I miti greci: Orfeo ed Euridice

Tra i miti greci ricordiamo: Orfeo ed Euridice, affascinanti e ipnotizzatori, l’uno con la sua l’ira l’altra con la sua bellezza

 

I miti greci: Orfeo ed Euridice

 

Si narra che Orfeo, uno dei leggendari Argonauti, avesse il dono della musica. Il suo strumento prediletto era la Lira, ed attraverso quest’ultima era capace di produrre melodie talmente soavi da incantare le belve feroci, ed addirittura di far danzare le rocce. Ogni volta che Orfeo suonava, uomini o bestie che fossero, non potevano che restare ammaliati dalle sue note. Una volta ritornato dal suo viaggio alla ricerca del vello d’oro con gli Argonauti, Orfeo decise di stabilirsi nelle terre di Tracia. La sua fama di cantore, seconda solo a quella di Omero, gli permise di conquistare Euridice, la bellissima ninfa di cui si era perdutamente innamorato.

Purtroppo giunse su quei lidi anche Aristeo, un virtuoso uomo che aveva scoperto i segreti dell’apicoltura. Anche Aristeo cadde preda del fascino di Euridice, e cercò disperatamente di farla sua, poco prima del matrimonio con Orfeo. Durante la fuga dalle mire di Aristeo, Euridice calpestò erroneamente un serpente molto velenoso, che la morse a morte. Le compagne ninfe di Euridice, inorridite dalla sorte toccata alla loro consorella, distrussero tutti gli alveari di Aristeo. Tuttavia l’ uomo chiese perdono agli Dei, ed offrì loro in offerta uno stupendo esemplare di toro. Dalla carcassa di quest’ultimo si levò un nuovo sciame di api, segno del perdono divino.

 

Orfeo scende nell’Erebo

Orfeo quando venne a sapere della triste fine della sua amata, quasi perse il senno. Levò un canto straziante accompagnato dalla sua Lira, ed iniziò a vagare senza meta, vittima del suo cordoglio. Il suo peregrinare lo condusse alle porte dell’ Erebo, regno dei morti e dimora di Ade, la divinità dei defunti. Una volta varcata la soglia infernale, Orfeo si trovò il passo sbarrato da Cerbero, il cane a tre teste a guardia dell’Erebo.
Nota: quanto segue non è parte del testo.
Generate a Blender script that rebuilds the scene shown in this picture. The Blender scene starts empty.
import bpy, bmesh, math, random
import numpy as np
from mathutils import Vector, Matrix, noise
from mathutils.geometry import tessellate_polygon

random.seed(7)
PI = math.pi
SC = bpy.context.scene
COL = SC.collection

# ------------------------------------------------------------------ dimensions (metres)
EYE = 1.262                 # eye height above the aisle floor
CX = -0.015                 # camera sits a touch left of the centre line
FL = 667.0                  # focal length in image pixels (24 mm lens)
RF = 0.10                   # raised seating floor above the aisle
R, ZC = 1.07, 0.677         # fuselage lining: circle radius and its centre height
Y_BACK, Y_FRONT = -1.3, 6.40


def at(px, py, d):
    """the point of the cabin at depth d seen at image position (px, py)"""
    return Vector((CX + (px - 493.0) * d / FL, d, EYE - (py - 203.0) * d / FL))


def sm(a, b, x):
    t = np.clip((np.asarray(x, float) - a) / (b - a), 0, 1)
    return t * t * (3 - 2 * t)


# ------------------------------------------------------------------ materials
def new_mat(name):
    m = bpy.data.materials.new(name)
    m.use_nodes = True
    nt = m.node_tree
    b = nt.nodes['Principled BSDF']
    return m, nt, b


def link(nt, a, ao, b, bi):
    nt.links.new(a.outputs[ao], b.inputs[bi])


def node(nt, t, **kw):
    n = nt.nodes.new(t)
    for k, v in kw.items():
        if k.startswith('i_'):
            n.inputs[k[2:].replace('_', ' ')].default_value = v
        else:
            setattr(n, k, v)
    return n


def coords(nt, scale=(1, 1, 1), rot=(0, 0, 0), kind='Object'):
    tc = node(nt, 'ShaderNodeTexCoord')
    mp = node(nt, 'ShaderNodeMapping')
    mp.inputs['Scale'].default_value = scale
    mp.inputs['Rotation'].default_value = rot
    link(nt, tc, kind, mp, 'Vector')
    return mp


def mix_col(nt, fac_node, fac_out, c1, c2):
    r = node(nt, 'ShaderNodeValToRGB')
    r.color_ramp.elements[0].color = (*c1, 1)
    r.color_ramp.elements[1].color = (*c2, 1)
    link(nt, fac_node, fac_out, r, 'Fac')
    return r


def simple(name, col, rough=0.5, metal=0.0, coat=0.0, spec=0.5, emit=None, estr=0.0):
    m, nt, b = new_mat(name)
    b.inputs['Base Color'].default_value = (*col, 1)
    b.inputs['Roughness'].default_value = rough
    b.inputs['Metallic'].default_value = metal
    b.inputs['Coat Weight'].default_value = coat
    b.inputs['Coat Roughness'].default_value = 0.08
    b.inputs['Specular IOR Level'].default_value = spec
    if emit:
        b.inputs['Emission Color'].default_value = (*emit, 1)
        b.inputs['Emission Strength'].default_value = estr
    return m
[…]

Tuttavia Orfeo iniziò a suonare una melodia talmente straziante, che i bellicosi latrati del cane infernale si trasformarono in tristi uggiolii. Ben presto schiere di anime accorsero richiamate dallo struggente sconforto che permeava le note dello strumento. Caronte stesso, il traghettatore di anime, smise di adempire al suo dovere, pur di non disturbare la melodia di Orfeo. Il canto giunse anche alle orecchie di Ade, che per la prima volta si mosse a compassione. Il dio decise per cui di dare la possibilità ad Orfeo di riportare Euridice nel regno dei vivi, a patto che egli non avrebbe mai dovuto voltarsi a guardare la sua amata, in segno di fiducia verso il re dei morti.

Orfeo quasi impazzito di gioia riprese la strada che lo avrebbe condotto fuori dall’Erebo, ma ad un tratto venne sopraffatto dal tarlo del dubbio, circa la verità delle parole del Dio. Com’era possibile che il suono dei passi di Euridice non giungesse al suo orecchio, se lei era li dietro di lui? E se fosse stato tutto un inganno? Quando già si vedeva la luce del mondo dei vivi, al di fuori della caverna dell’Erebo, Orfeo cadde preda del dubbio, e non potè resistere oltre….si voltò verso l’amata… Euridice perse il suo sorriso, ebbe un sussulto, e svanì progressivamente in un alone opalescente. Orfeo non sopportò di perdere di nuovo il suo amore, ed iniziò una vita di solitudine ed odio verso il genere femminile. I suoi insulti e le sue mancanze di rispetto verso le donne, gli attirarono l’ira delle Menadi, le seguaci di Bacco, che durante un baccanale lo fecero a pezzi, gettandone le mani, la bocca e la Lira nel mare. I suoi resti giunsero all’isola di Lesbo, sacra ai poeti, dove si dice che nelle notti di tempesta si possa ancora udire il triste canto di Orfeo.